■ What you have to do ■
Pull every line containing "scene" out of the material below.
---- Data for this task
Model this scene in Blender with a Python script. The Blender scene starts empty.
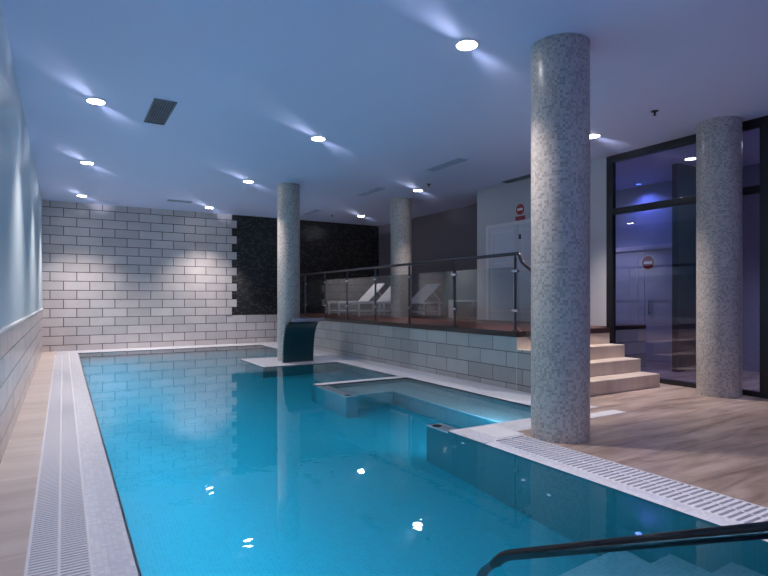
--------
---- Data for this task
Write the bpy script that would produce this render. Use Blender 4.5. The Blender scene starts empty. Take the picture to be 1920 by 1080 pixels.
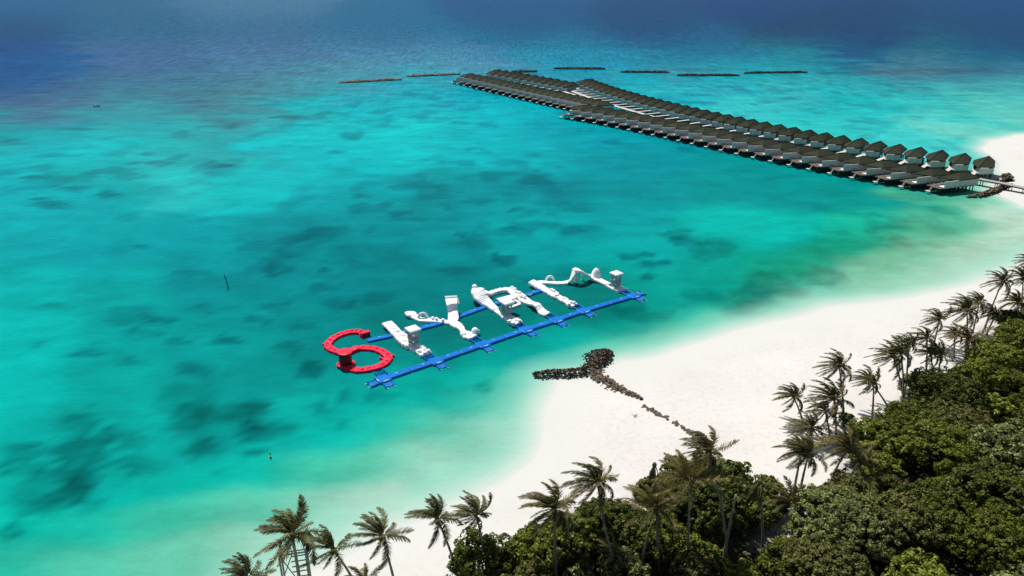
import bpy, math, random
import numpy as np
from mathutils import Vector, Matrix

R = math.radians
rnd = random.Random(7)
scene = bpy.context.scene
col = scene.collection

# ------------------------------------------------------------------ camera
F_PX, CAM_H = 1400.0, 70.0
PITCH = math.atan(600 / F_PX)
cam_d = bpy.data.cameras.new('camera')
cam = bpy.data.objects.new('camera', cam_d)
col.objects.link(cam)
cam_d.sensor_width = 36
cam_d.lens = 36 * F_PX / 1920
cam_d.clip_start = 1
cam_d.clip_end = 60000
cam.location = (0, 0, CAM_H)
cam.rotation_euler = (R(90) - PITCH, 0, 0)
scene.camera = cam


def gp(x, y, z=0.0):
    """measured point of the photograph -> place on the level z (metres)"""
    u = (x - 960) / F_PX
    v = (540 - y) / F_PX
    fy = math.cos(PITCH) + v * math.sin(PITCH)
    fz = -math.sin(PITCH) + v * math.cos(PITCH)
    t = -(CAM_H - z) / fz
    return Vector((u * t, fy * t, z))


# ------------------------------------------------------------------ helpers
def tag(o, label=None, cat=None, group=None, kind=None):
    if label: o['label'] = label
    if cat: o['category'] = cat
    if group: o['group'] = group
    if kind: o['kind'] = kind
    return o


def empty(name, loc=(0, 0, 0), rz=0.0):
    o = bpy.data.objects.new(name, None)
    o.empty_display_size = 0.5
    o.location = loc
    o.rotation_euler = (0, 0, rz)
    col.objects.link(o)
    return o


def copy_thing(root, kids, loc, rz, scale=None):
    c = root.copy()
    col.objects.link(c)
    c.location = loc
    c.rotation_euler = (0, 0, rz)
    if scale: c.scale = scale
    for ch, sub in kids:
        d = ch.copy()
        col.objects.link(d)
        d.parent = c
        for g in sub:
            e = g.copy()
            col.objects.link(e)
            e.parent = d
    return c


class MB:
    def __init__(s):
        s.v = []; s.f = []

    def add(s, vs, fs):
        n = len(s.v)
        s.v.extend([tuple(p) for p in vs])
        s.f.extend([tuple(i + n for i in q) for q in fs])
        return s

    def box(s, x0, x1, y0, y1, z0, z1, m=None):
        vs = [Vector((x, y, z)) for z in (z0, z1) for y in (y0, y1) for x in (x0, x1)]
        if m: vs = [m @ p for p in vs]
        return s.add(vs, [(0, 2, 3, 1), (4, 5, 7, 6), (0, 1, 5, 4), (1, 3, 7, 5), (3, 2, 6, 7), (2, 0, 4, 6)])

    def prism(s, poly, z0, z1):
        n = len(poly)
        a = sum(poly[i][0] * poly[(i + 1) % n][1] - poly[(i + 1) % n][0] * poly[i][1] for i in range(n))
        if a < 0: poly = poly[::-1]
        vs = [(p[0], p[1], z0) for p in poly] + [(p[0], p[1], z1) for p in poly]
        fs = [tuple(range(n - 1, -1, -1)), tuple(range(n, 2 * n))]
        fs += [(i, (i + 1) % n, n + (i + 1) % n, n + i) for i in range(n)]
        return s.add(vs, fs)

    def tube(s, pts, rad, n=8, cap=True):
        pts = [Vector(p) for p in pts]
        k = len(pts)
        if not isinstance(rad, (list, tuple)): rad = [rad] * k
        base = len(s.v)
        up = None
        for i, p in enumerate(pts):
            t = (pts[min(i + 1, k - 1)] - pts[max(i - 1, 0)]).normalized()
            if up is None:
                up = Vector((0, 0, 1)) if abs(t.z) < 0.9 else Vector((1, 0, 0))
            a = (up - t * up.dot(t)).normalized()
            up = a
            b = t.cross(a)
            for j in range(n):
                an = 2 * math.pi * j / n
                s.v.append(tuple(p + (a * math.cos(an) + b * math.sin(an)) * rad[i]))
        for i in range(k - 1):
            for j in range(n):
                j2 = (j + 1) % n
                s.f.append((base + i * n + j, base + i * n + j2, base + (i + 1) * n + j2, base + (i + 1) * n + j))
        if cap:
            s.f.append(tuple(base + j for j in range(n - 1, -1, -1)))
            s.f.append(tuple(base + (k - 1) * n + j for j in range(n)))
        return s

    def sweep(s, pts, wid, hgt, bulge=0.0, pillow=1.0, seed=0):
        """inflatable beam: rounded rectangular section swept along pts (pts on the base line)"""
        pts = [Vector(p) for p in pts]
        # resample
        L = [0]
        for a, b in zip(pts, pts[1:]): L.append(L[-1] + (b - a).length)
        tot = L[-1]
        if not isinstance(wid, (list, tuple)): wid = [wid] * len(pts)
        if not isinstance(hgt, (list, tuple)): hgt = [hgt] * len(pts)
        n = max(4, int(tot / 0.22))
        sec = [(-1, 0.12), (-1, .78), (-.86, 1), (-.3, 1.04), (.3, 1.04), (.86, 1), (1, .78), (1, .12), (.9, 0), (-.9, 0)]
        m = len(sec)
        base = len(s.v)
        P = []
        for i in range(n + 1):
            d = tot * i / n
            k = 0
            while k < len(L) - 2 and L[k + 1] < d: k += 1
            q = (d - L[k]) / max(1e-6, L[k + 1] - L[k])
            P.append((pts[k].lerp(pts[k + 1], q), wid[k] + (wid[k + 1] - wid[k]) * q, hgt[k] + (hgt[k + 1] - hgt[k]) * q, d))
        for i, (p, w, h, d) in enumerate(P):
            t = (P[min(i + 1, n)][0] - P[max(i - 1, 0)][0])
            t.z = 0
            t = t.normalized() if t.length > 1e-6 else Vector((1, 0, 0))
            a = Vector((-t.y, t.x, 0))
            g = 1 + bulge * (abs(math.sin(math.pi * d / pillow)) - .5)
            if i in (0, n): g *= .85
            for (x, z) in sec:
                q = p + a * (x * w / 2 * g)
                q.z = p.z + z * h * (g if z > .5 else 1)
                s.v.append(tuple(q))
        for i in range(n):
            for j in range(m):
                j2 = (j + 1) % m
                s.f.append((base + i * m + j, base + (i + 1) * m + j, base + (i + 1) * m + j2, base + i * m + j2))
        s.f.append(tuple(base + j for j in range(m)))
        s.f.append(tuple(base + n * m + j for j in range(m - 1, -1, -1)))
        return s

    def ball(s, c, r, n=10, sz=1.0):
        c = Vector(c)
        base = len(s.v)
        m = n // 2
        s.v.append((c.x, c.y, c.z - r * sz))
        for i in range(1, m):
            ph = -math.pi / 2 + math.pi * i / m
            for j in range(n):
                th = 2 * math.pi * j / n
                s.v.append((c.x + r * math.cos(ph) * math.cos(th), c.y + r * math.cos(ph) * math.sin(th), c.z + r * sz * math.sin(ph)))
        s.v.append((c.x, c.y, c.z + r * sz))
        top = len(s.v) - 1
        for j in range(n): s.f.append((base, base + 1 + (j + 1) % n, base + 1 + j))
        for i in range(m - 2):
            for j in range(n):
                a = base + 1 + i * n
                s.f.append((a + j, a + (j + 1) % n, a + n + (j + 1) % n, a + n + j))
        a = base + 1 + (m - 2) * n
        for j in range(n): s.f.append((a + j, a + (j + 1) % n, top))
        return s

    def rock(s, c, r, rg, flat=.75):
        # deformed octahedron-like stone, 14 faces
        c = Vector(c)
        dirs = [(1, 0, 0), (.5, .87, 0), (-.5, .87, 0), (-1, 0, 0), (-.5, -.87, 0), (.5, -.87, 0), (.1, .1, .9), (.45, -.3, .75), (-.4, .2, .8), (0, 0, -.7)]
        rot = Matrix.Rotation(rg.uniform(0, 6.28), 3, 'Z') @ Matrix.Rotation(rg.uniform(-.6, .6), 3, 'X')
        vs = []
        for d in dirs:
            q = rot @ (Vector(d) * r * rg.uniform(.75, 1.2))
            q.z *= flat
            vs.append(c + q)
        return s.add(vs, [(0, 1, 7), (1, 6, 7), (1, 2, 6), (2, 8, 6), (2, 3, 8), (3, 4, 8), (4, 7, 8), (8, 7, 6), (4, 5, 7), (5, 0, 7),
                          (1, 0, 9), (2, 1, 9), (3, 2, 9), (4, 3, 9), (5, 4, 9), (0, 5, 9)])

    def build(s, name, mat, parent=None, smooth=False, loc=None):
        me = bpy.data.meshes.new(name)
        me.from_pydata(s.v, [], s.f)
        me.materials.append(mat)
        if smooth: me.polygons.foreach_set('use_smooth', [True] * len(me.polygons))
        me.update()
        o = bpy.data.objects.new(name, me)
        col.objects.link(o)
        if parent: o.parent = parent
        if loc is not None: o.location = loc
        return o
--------
---- Data for this task
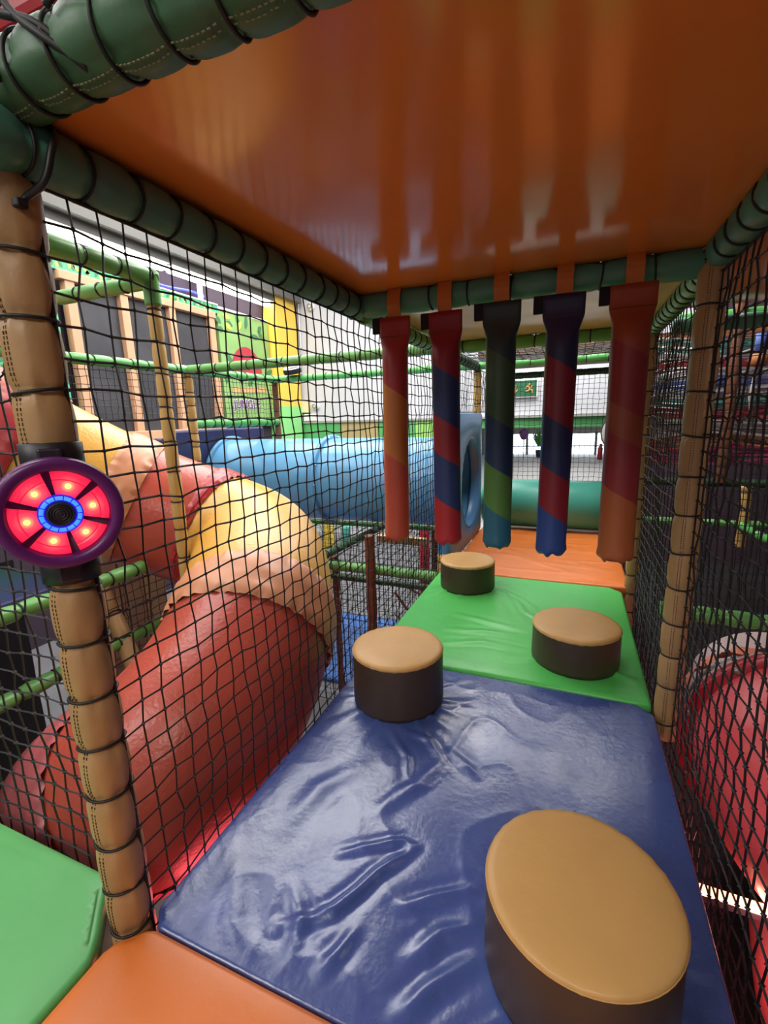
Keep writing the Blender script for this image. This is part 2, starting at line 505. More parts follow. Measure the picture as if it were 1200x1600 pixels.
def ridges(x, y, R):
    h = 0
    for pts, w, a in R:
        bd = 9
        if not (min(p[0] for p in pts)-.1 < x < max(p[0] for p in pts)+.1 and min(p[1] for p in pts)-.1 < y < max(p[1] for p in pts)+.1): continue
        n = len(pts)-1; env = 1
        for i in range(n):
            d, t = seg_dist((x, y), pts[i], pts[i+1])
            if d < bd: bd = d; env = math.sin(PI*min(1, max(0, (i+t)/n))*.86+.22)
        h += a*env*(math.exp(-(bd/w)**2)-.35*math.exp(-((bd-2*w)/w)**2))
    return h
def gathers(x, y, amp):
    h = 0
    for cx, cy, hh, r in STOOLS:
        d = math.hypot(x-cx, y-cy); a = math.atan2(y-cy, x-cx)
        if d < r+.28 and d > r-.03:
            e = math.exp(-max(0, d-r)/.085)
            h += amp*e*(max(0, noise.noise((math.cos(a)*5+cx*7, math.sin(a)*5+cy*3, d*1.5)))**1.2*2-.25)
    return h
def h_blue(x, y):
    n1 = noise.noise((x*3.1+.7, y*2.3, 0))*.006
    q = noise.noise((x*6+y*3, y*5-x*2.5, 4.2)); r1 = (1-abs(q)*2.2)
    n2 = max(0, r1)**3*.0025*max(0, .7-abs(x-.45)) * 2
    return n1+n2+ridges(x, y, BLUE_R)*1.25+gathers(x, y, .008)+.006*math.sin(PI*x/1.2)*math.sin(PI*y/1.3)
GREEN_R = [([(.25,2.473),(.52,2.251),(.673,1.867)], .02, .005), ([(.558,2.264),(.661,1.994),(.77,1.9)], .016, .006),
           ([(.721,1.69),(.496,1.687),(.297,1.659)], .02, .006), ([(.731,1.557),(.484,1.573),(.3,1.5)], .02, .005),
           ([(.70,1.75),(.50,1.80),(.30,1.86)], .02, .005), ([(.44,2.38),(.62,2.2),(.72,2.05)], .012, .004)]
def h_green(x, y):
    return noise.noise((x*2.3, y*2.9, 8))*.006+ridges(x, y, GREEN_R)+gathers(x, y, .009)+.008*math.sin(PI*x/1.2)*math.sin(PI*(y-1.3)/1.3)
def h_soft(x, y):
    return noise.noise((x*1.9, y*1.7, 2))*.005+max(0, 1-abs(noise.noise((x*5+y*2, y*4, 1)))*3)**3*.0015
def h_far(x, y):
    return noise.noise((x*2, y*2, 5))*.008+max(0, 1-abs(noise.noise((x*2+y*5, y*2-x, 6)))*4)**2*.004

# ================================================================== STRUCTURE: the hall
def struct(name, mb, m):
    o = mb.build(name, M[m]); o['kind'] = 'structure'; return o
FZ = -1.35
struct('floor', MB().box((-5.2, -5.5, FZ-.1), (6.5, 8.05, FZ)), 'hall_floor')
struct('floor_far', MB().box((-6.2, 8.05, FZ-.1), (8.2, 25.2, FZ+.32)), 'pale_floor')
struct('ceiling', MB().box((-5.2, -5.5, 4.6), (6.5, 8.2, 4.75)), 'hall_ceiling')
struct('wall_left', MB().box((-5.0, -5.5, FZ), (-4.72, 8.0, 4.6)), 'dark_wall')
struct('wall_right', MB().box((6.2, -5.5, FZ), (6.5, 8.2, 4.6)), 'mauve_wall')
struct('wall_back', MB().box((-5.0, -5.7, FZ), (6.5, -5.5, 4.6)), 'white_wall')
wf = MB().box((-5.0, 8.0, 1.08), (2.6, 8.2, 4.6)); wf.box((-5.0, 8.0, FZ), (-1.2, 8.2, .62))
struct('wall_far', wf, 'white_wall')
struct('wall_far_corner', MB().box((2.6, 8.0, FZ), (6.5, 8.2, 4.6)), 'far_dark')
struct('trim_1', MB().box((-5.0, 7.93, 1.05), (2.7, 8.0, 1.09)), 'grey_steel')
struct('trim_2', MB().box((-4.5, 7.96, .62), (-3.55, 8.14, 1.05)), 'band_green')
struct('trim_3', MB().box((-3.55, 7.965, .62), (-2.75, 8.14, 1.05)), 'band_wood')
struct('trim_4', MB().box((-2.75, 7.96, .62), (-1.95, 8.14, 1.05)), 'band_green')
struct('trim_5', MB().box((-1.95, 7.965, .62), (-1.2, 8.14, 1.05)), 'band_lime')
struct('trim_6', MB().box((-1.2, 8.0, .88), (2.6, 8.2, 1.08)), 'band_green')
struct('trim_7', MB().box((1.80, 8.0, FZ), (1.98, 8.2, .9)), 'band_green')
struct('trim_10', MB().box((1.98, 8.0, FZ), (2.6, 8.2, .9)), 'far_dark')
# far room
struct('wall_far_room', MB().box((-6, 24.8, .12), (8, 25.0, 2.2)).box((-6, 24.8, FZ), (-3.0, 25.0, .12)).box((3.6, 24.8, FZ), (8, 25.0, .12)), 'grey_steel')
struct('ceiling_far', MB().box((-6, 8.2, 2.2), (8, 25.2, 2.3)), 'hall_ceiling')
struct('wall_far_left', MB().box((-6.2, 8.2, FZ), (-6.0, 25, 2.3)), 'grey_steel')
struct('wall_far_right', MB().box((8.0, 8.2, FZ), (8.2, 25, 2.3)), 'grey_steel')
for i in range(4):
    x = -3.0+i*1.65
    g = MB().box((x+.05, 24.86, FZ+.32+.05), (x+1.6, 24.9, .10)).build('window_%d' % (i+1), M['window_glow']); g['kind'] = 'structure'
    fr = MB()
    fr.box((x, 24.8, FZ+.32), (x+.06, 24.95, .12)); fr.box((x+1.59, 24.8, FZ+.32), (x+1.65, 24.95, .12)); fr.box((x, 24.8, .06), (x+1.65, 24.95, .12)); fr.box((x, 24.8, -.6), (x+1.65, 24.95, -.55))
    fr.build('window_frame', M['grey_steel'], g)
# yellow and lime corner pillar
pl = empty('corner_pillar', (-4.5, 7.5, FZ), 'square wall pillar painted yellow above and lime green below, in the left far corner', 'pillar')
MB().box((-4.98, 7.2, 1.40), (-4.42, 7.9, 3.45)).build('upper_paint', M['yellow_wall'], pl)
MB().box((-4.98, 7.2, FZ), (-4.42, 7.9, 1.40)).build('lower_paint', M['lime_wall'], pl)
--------
■ Task solution ■
Model this scene in Blender with a Python script. The Blender scene starts empty.
Write the bpy script that would produce this render. Use Blender 4.5. The Blender scene starts empty. Take the picture to be 1920 by 1080 pixels.
scene = bpy.context.scene
col = scene.collection
scene.camera = cam